Of course, it’s upsetting to witness the victim denying her own pain to cut through her abuser’s intentions, but it speaks volumes about the mindset of someone who would molest a child that this is what victims and investigators have to do. It speaks volumes, too, about the ways in which our culture indulges abusers by focusing on their intentions while forcing survivors into a kind of self-abnegation.

And yet, it also points a way forward: Abusers should be judged on what they did. Not on what they intended. Not on how bad they feel. Not on how sorry they are. Only on what they did.

Of course, remorse affects rehabilitation potential and factors into actuarial recidivism risk assessments for sex offender registration. And in court, defense attorneys will attempt to emphasize intention over action, painting victims as “mis-perceiving” what was done to them. That’s part of having an adversarial system wherein the defense has a duty to fight for acquittal.

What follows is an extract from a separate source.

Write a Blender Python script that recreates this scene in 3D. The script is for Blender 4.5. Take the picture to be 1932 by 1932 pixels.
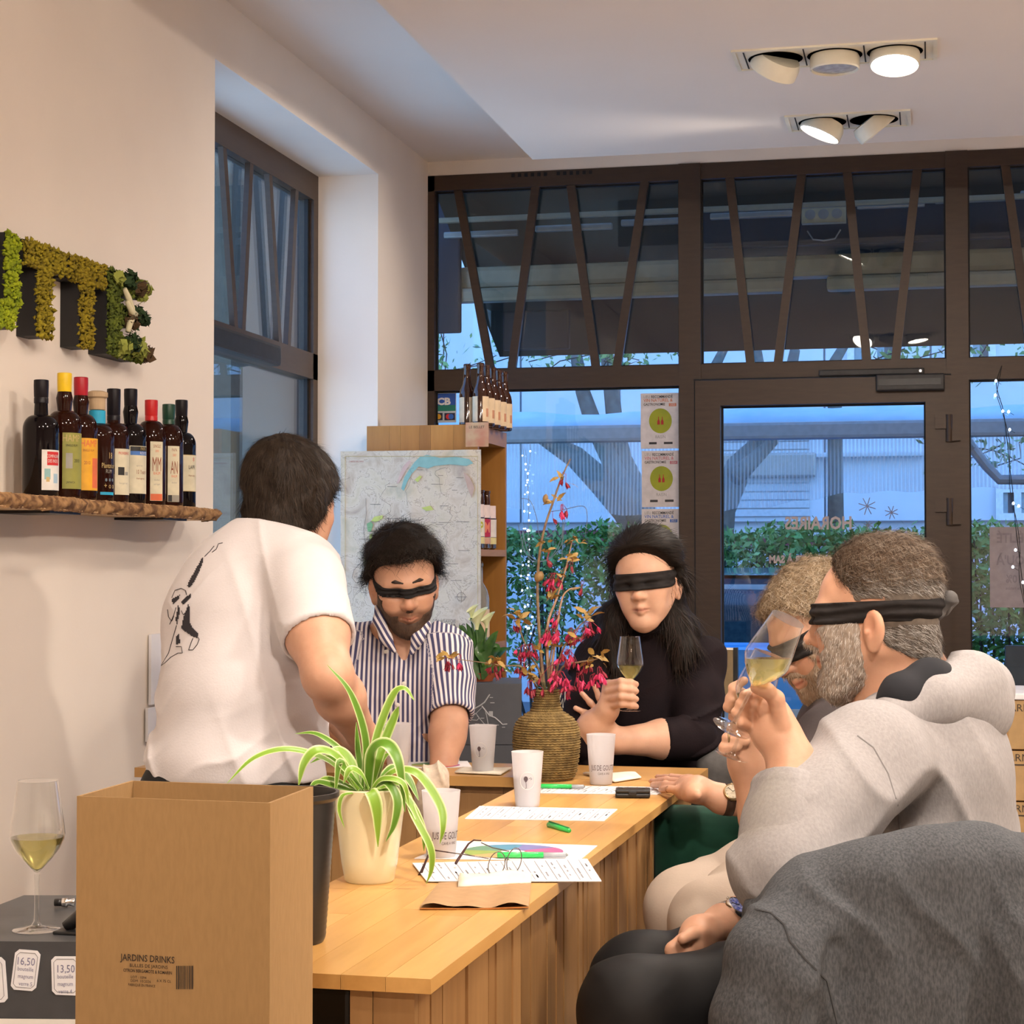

But let’s shift the focus away from courtroom tactics and focus on friends and family of survivors, who rather than lending support, regularly and routinely play “defense attorney” by shifting conversations to offender intentions or remorse. Whether or to what degree trial courts and correctional outcomes focus on intention is irrelevant here.

Human beings are not courts of law.

Human beings are not courts of law.

Human beings are not courts of law.

Every single time we make an abuse allegation about intentions instead of actions, we are slathering the offender in Teflon. Do you really believe that’s who deserves to be shielded?